There are two ways to combat smoking as a public health problem. One is giving addicted smokers the support they need to quit, and the other — and less expensive — way is to stop people from picking up the habit in the first place.

Maine has had a good track record in both categories, but recent statistics show that it is starting to slip in the second. After more than a decade of declines, youth smoking in Maine is on the rise.

Preventing young people from smoking is a key battleground in combatting smoking, which costs taxpayers millions of dollars every year in the treatment of preventable health problems.

People who don’t start smoking in their teen years are much less likely to take it up later in life. Once they are hooked on tobacco, quitting can be a much more difficult struggle. New smokers can become smokers for life.

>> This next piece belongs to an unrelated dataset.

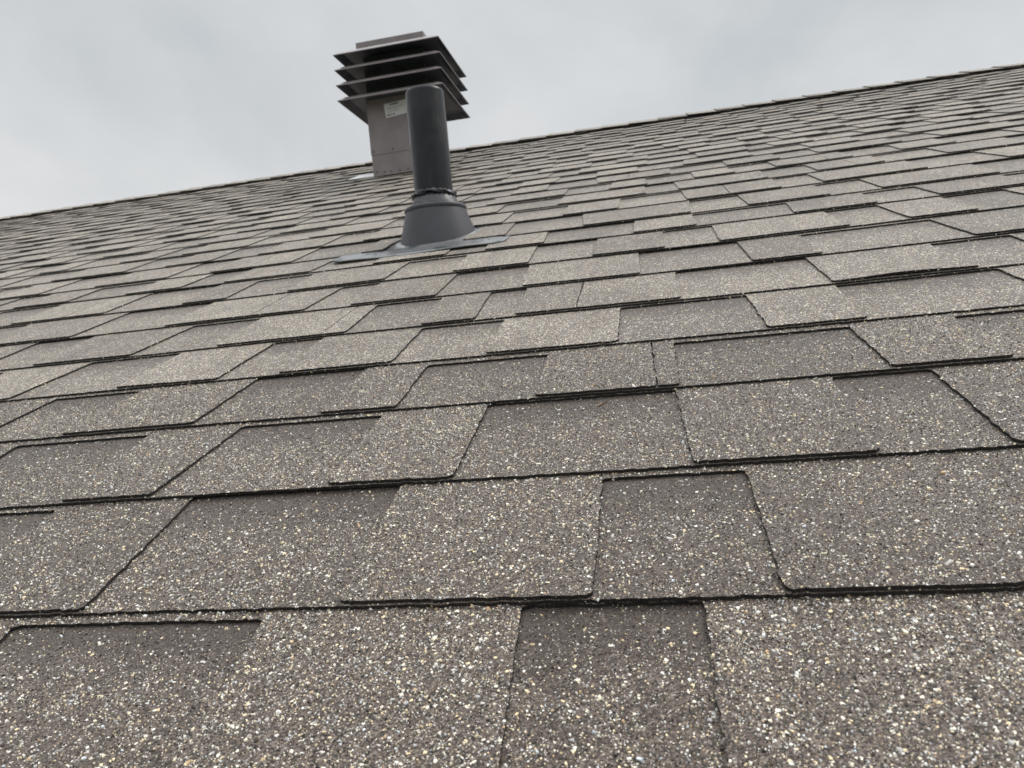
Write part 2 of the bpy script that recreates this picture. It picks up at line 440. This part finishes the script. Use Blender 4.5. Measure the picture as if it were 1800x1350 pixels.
    vcutc = np.where(isgap, vcut - corner * 0.8, vcut)
    vbt = np.where(istab, vb + corner, vb) + .010 + smooth_noise(rng, UB, .9) * .006
    tt = np.linspace(0, 1, nr1 + 1)
    tt = tt ** 1.15
    up = np.linspace(0, 1, 3)[1:]
    def grid(v0):
        V = np.concatenate([v0[:, None] + (vcutc - v0)[:, None] * tt[None], vcutc[:, None] + (vend - vcutc)[:, None] * up[None]], 1)
        f = (V - vk) / L
        U = UB[:, None] + (UT - UB)[:, None] * f
        sj = rng.normal(0, jag, V.shape) ; sj = (sj + np.roll(sj, 1, 1)) * .8
        U = U + isS[:, None] * sj
        return U, V, f
    nr = nr1 + 3
    lift = np.maximum(smooth_noise(rng, UB, 1.6), -.2) * .35 + rng.uniform(0, .15)
    U, V, f = grid(vbt)
    base = 2 * TL * (1 - f)
    liftn = lift[:, None] * TL * np.clip(1 - f, 0, 1) ** 1.5
    if k == 4:   # one tab is curled up a little
        cu = np.exp(-((UB - 2.05) / .33) ** 2); liftn = liftn + cu[:, None] * TL * 1.0 * np.clip(1 - f, 0, 1) ** 2
    und = smooth_noise(np.random.default_rng(5), U.ravel(), 4.0).reshape(U.shape) * .02 * 0.5
    act = np.zeros((nc - 1, nr - 1), bool)
    act[:, nr1:] = True
    act[kinds == 1, :] = True
    act[kinds == 2, :] = False
    tone = np.repeat(tone_cell[:, None], nr, 1)
    if k in (7, 8, 9):
        um = (U[:-1, :-1] + U[1:, 1:]) / 2; vm = (V[:-1, :-1] + V[1:, 1:]) / 2
        hole = ((um - BOOT[0] + .04) / .63) ** 2 + ((vm - BOOT[1]) / .62) ** 2 < 1
        if k == 8: hole |= (np.abs(um - BOOT[0] + .09) < .60) & (vm < BOOT[1] - .1)
        act &= ~hole
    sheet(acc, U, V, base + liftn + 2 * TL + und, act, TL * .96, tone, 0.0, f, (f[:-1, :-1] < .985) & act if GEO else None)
    # backing layer
    kk = 6 if not near else 16
    V2 = vb[:, None] + (vend - vb)[:, None] * np.linspace(0, 1, kk)[None]
    f2 = (V2 - vk) / L
    U2 = UB[:, None] + (UT - UB)[:, None] * f2
    base2 = 2 * TL * (1 - f2) + lift[:, None] * TL * .55 * np.clip(1 - f2, 0, 1) ** 1.5
    und2 = smooth_noise(np.random.default_rng(5), U2.ravel(), 4.0).reshape(U2.shape) * .02 * 0.5
    act2 = np.ones((nc - 1, kk - 1), bool)
    if k in (7, 8, 9):
        um = (U2[:-1, :-1] + U2[1:, 1:]) / 2; vm = (V2[:-1, :-1] + V2[1:, 1:]) / 2
        hole = ((um - BOOT[0] + .04) / .65) ** 2 + ((vm - BOOT[1]) / .64) ** 2 < 1
        if k == 8: hole |= (np.abs(um - BOOT[0] + .09) < .62) & (vm < BOOT[1] - .1)
        act2 &= ~hole
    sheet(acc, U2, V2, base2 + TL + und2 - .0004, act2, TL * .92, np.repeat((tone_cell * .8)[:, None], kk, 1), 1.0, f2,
          ((f2[:-1, :-1] < .96) & (kinds == 0)[:, None]) if GEO else None)

acc = Acc()
for k in range(-8, 28): make_course(acc, k)
roof = acc.build('roof', house, (-hl.x, -hl.y, -hl.z), (TH, 0, 0))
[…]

There are many ways to fight teen smoking, including education and advertising campaigns. But the most effective strategy is increasing the price of a pack of smokes.

The state has the means to make cigarettes more expensive, possibly putting them out of the reach of vulnerable young people. The method is raising the cigarette tax, and it is past time for Maine to do it again.

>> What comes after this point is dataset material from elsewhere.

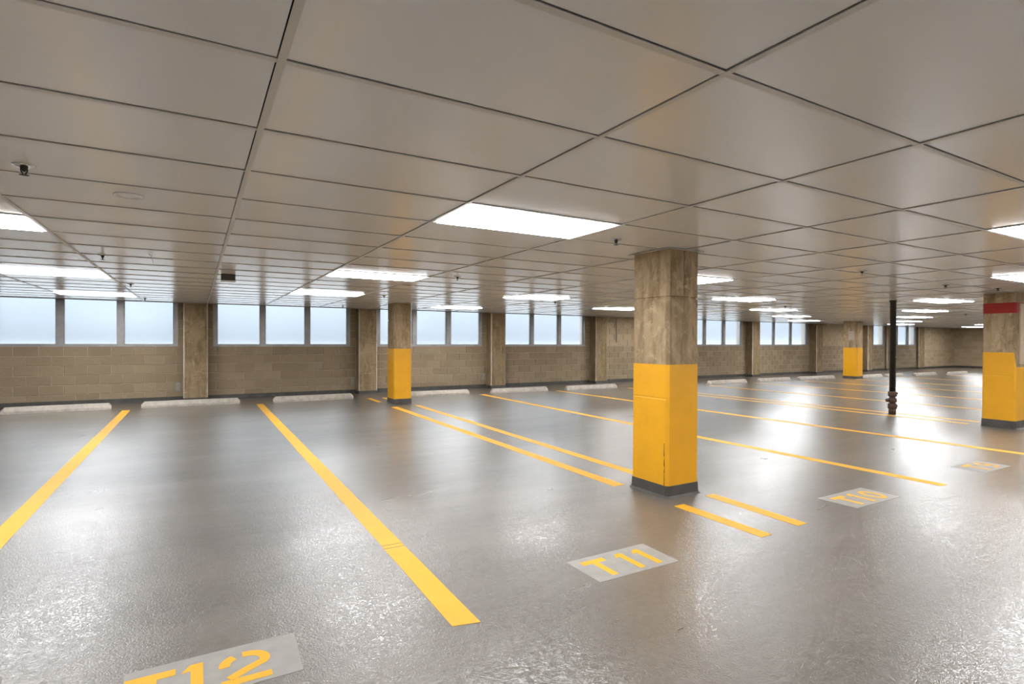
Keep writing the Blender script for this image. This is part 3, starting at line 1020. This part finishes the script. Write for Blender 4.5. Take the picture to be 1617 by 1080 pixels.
# dark sensor box hanging by the long ceiling seam
t = thing('sensor_box', 'dark brown box with a white lip hanging by the main ceiling seam', 'sensor', (0.355, 7.92, H))
MB().box(-0.082, 0.082, -0.03, 0.03, -0.082, -0.001).obj('housing', M['dark'], t)
MB().box(-0.086, 0.086, -0.034, 0.034, -0.100, -0.083).obj('lip', M['white'], t)
# wire hanger hook
hk = MB().tube([(-0.02, 0, 0.0), (0.0, 0, -0.012), (0.012, 0.0, -0.004)], 0.004, 6)
hk.tube([(0.0, 0, -0.010), (0.008, 0, -0.045), (0.016, 0, -0.062), (0.018, 0, -0.085)], 0.004, 6)
tag(hk.obj('wire_hook', M['white'], loc=(-0.39, 6.5, H - 0.001)), 'small white wire hook hanging under the left ceiling tiles', 'hook')
tag(MB().lathe([(0.075, 0.0), (0.072, -0.005), (0.055, -0.007), (0.055, -0.004), (0.02, -0.003)], seg=28).obj('cover_plate', M['tile'], smooth=True, loc=(-0.345, 3.92, H - 0.0002)),
    'round pale blanking plate on the ceiling right of the nearest sprinkler', 'cover plate')

# conduit on the windowless bay, cement patches by the pilasters
t = thing('conduit', 'thin vertical conduit ending halfway down the windowless block bay', 'conduit', (12.72, YW, 0))
MB().tube([(0, -0.022, 1.38), (0, -0.022, ZS - 0.02)], 0.018, 10).obj('pipe', M['alu'], t, True)
st = MB()
for z_ in (1.5, 2.05):
    st.box(-0.035, 0.035, -0.044, -0.001, z_, z_ + 0.025)
st.obj('strap', M['alu'], t)
for x, lab in ((-0.36, 'grey cement patch at the wall foot left of the nearest pilaster'),
               (3.615, 'grey cement patch at the wall foot left of the pilaster by the second pillar'),
               (7.52, 'grey cement patch at the wall foot left of the pilaster at mid frame')):
    tag(MB().loft([[(-0.055, 0.008, 0), (0.055, 0.008, 0), (0.055, 0.008, 0.21), (-0.055, 0.008, 0.21)],
                   [(-0.055, -0.006, 0), (0.055, -0.006, 0), (0.055, -0.006, 0.21), (-0.055, -0.006, 0.21)],
                   [(-0.049, -0.012, 0.006), (0.049, -0.012, 0.006), (0.049, -0.012, 0.204), (-0.049, -0.012, 0.204)]]).obj('cement_patch', M['patch'], loc=(x, YW - 0.004, 0.215)), lab, 'patch', 'cement patches by the pilasters')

Maine last increased its cigarette tax to $2 a pack in 2005. At the time, it had the highest in New England. Now it has the second lowest (after New Hampshire).

Increasing the tax would not likely have much effect on hard-core smokers, and some policymakers have expressed concern that low-income smokers would sacrifice food and other necessities to pay for their cigarettes.

That is a worthwhile concern, but those people would be better served with improved smoking cessation programs than with more affordable cigarettes. Quitting would be even easier on their household budgets.

We are not generally supportive of increasing taxes, but we are persuaded by solid evidence that higher tobacco taxes will prevent young people from starting to smoke, and that would return a solid value to the state.

Republican legislators and Gov. LePage should reconsider their positions and pass this increase as a matter of public health.